I spent a few weeks reading about diesels before starting this project. The total elapsed time of the project was 8-9 weeks. I'm guessing it was 25-50 hours of my time (wrenching, measuring, wondering, ordering, drinking). I never wanted to start the project, but felt the situation demanded I give it a try because there was no one to take it on at a reasonable price and schedule. It helped that the engine had been progressively running poorly (especially in reverse) and finally just wouldn't start. There was nothing to lose. Glad I stayed with it and hope this helps.

don harasyn
Doug

D7 Reverse

Post by Doug »

Don,
I am having trouble with my D7 backing up. The motor seems loaded very heavily. After reading your post I believe that possibly it is time for rings and a valve job. It runs very well going forward though. Any thoughts?

Doug Pope
Ray Suarez

Post by Ray Suarez »

Doug,

A 3 years ago my D7 started with the same problem that you described when backing up. The gear is taller in reverse, making a weak engine fail first in reverse. Also, tough to start in the cold.

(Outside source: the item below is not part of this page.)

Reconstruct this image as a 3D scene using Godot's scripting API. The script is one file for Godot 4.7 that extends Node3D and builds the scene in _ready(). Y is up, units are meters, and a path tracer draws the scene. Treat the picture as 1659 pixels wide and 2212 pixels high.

2 years ago it became tough to start. After it was warm, forward was ok.

Last year it would only run if I revved the engine and threw the transmission into into forward. Near the end of the year it just would not start.

After contemplating an outboard, I had the head cleaned, valves replaced and exhaust ports scraped of crud. The mechanic described Don's post exactly.

After trailering it back from the mechanic, I was anxious to turn it over. It started it in the cold this winter at a 45 degrees. It never would have done that 3 years ago.

Total cost $350 parts and $500 in labor. That was $1,200 cheaper than a new OB (not including all the headaches of retrofitting).